Uccise due poliziotti: assolto. Ora la parola alla Cassazione
“Quella di oggi sarà un’udienza tecnica molto complicata per le famiglie dei due poliziotti, che non hanno avuto giustizia. Auspico un atto di coraggio da parte dei giudici della Cassazione, ai quali solleciterò l’interesse per la tutela delle vittime del reato, che attualmente non trova spazio nella Costituzione. Infatti mentre i sacrosanti diritti della difesa sono giustamente garantiti, non c’è alcuna parità con le garanzie per le vittime del reato, che invece vengono tutelate da Convezioni internazionali. Credo che su questo sia necessario porre rimedio al più presto”. Parla della battaglia che porta avanti da anni l’avvocato Valter Biscotti, a poche ore dall’udienza in Cassazione, in cui assiste le famiglie dei due agenti di polizia Pierluigi Rotta e Matteo Demenego, uccisi il 4 ottobre 2019 nella questura di Trieste da Alejandro Augusto Stephan Meran, un domenicano accusato del furto di uno scooter.

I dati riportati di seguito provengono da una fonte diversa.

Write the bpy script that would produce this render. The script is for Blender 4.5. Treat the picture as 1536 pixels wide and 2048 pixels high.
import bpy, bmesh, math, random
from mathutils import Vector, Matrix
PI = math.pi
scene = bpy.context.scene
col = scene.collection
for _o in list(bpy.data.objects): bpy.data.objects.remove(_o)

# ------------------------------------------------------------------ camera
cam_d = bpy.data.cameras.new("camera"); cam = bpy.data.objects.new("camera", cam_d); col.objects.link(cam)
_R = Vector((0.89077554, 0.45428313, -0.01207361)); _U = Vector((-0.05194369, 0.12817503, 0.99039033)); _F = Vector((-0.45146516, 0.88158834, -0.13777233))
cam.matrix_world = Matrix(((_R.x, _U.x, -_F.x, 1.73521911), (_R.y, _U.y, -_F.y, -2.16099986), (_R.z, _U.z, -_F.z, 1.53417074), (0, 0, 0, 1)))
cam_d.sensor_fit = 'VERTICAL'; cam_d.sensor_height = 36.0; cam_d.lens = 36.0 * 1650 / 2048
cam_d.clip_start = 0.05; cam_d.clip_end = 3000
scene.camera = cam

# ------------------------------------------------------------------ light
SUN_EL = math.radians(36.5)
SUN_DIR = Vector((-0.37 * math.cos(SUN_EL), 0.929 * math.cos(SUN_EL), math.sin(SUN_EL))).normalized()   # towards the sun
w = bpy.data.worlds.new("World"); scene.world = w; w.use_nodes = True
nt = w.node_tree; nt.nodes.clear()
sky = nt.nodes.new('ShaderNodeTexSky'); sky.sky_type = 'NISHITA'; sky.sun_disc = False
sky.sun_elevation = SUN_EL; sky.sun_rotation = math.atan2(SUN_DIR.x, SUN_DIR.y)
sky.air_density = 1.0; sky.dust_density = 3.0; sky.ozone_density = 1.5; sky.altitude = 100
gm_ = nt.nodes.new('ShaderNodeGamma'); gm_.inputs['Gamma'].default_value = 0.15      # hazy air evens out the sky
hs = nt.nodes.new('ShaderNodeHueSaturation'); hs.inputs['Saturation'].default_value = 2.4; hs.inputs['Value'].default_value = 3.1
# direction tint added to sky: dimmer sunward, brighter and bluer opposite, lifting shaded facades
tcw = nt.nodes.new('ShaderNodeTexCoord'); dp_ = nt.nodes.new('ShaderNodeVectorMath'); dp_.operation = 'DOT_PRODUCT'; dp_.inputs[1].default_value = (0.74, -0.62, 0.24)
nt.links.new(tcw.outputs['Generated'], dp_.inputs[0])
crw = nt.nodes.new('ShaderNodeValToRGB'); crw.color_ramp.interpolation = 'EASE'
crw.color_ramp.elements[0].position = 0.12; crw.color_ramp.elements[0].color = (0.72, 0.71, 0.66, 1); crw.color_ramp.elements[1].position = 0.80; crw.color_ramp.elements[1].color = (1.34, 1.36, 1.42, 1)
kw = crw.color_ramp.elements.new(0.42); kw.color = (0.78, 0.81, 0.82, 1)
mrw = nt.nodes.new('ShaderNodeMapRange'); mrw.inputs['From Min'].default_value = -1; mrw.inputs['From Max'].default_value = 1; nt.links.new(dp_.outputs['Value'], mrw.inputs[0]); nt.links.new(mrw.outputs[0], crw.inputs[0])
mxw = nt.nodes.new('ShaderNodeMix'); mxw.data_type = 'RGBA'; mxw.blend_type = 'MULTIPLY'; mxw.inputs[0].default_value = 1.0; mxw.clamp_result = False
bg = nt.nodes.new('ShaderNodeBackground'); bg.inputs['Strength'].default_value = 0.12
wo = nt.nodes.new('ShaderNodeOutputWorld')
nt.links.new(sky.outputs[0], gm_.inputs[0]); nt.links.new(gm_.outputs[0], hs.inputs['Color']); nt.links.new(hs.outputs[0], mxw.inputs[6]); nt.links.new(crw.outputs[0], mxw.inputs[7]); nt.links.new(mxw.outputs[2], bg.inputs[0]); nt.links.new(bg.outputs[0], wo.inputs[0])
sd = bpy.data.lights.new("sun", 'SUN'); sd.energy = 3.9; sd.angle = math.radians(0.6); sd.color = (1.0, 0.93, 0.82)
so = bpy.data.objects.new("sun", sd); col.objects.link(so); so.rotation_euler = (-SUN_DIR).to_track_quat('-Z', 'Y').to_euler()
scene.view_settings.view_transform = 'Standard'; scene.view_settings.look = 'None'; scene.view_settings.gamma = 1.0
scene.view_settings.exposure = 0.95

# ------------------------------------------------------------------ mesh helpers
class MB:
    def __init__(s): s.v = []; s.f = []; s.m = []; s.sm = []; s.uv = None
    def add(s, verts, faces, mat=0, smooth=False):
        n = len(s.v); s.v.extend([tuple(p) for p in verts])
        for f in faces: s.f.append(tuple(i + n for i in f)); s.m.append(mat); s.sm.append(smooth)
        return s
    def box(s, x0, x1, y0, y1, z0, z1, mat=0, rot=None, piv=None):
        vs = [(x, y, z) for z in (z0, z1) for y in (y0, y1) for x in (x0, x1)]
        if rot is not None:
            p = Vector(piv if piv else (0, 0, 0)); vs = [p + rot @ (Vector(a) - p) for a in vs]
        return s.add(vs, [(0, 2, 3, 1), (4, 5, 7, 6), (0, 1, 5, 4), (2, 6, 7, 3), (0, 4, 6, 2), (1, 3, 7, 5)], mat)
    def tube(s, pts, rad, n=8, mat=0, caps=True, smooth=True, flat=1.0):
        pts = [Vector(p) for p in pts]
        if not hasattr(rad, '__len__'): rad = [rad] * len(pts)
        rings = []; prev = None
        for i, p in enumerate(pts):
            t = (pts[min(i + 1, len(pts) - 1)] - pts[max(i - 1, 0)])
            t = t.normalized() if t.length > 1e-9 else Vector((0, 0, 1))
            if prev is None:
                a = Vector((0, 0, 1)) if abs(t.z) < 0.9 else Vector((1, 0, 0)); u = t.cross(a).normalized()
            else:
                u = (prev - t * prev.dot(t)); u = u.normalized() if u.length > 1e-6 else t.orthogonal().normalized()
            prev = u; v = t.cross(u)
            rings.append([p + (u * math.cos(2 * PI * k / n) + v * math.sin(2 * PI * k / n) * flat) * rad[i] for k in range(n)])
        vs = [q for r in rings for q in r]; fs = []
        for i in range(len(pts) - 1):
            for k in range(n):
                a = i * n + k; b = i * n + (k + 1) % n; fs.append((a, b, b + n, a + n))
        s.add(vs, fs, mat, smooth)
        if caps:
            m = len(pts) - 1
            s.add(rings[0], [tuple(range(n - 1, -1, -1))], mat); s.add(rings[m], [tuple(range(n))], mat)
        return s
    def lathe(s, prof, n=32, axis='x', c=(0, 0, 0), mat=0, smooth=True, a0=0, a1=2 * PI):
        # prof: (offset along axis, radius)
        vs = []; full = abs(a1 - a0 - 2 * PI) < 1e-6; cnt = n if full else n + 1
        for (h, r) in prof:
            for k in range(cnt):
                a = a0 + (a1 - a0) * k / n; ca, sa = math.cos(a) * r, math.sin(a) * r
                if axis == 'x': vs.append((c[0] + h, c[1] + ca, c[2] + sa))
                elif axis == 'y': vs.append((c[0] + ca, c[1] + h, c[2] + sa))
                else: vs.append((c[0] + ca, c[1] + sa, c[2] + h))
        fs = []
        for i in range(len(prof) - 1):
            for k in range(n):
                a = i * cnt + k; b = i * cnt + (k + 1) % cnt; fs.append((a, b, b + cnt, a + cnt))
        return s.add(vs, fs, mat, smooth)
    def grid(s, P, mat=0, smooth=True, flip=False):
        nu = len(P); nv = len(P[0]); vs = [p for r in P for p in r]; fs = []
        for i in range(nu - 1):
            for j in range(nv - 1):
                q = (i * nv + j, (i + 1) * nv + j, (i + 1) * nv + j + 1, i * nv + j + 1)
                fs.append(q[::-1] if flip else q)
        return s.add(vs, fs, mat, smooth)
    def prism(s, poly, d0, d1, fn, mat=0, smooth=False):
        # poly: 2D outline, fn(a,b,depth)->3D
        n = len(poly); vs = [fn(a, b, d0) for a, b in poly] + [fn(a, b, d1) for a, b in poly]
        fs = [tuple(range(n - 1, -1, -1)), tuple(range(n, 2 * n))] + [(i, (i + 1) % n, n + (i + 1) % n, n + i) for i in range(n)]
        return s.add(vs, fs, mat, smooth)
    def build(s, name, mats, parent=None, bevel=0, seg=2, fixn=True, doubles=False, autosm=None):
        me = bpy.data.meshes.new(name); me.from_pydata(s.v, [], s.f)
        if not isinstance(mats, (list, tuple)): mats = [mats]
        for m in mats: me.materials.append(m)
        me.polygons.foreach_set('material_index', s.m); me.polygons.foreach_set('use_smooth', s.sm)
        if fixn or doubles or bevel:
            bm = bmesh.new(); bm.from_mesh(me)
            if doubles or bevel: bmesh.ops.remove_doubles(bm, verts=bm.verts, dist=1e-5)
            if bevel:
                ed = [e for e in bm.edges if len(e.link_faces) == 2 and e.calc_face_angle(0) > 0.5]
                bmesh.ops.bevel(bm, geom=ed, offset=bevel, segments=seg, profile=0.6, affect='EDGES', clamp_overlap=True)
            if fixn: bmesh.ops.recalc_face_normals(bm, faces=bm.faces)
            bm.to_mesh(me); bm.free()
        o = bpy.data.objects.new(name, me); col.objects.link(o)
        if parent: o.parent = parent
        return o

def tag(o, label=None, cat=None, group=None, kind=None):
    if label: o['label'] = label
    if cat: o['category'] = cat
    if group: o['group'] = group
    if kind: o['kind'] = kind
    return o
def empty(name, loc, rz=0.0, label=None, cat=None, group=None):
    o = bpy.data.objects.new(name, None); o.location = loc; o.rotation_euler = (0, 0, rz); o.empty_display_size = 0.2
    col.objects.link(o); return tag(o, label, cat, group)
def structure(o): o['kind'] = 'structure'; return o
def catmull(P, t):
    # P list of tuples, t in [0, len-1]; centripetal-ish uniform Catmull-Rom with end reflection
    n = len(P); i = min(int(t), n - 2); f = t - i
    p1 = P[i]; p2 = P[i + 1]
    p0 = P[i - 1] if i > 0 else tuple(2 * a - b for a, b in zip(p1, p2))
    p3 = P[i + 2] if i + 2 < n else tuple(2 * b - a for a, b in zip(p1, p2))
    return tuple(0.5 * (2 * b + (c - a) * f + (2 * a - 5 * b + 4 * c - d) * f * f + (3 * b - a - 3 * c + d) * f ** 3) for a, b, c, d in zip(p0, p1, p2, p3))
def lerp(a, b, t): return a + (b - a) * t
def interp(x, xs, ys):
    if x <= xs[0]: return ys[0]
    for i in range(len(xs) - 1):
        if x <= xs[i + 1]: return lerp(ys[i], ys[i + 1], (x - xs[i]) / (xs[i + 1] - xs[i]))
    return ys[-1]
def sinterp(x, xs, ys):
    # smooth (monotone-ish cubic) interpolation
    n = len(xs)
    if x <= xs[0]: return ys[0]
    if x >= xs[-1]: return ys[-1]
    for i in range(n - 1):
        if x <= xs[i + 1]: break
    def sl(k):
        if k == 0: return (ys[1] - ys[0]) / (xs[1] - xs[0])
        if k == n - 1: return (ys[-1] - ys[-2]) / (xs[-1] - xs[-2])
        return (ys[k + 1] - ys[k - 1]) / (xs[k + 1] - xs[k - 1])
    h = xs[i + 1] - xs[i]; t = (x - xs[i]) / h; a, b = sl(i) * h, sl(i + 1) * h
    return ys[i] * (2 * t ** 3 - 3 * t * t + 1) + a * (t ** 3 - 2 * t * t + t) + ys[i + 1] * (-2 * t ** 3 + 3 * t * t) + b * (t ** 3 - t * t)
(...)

Meran, con il pretesto di andare in bagno, scatenò il panico: riuscì a impossessarsi della pistola d’ordinanza di Pierluigi Rotta e gli sparò tre colpi, poi fece fuoco altre quattro volte contro Matteo Demenego, intervenuto per soccorrere il collega. E continuò a esplodere proiettili contro gli altri agenti presenti in questura, nel tentativo di fuga finito a pochi passi dall’uscita del posto di polizia.
Il bilancio fu pesante: per Rotta e Demenego non ci fu nulla da fare, morirono per le lesioni letali, mentre altri sette colleghi rimasero gravemente feriti. Meran fu rinviato a giudizio per due omicidi volontari e altri sette capi d’accusa per tentato omicidio. Eppure il domenicano è stato assolto, sia in primo che in secondo grado, sulla base di due perizie psichiatriche tra loro contrastanti. La prima, disposta dal gip Massimo Tomassini in fase di indagini e affidata a un collegio di consulenti, sosteneva la seminfermità di Meran, mentre la seconda, disposta dalla Corte in fase dibattimentale e svolta da un unico perito, ha rilevato un vizio di mente totale.
Per Stefano Ferracuti, professore di Psicopatologia forense alla Sapienza di Roma, Meran “era, all’epoca dei fatti e a tutt’oggi, affetto da schizofrenia, di gravità severa, con episodi multipli” e, quando ha seminato la morte nella Questura di Trieste si trovava “in una condizione mentale caratterizzata da un delirio persecutorio, di pregiudizio e di onnipotenza, ponendosi in nesso di causalità diretto con la patologia psicotica in atto e tale da escludere totalmente la capacità di volere”. Questa seconda consulenza ha decretato la salvezza del domenicano, perché in virtù della riconosciuta incapacità di intendere e volere è stato dichiarato non imputabile e, di conseguenza, assolto. L’assassino è stato infine trasferito dal carcere di Verona in una Rems, dove dovrà restare per 30 anni, proprio in virtù della sua pericolosità sociale. Un duro colpo per le famiglie dei due poliziotti uccisi, che continuano a sostenere come Meran fosse consapevole di quello che stava facendo, visto che, oltre a portare a termine il furto dello scooter, era stato capace di architettare il piano di fuga culminato nella sottrazione della pistola di ordinanza, che gli serviva per neutralizzare per sempre i poliziotti presenti sul suo cammino. Senza contare i dubbi lasciati nell’impianto accusatorio da due perizie constatanti.
Spiega l’avvocato Valter Biscotti: “La prima consulenza psichiatrica disposta dal gip, quella che sostiene la parziale incapacità di intendere e di volere, è stata eseguita da un collegio di periti ed è durata un anno, mentre quella ordinata dalla Corte è stata effettuata da un consulente unico che ha sentito l’imputato poche volte. Non siamo soddisfatti da queste conclusioni”. Lo stesso procuratore generale di Trieste, Carlo Maria Zampi, nel ricorso avverso alla sentenza della Corte, ha puntato l’attenzione su un “evidente e insolubile contrasto” tra le due perizie psichiatriche e sostenuto che le motivazioni dell’Appello fossero carenti e contraddittorie. Ora l’ultima parola spetta agli Ermellini.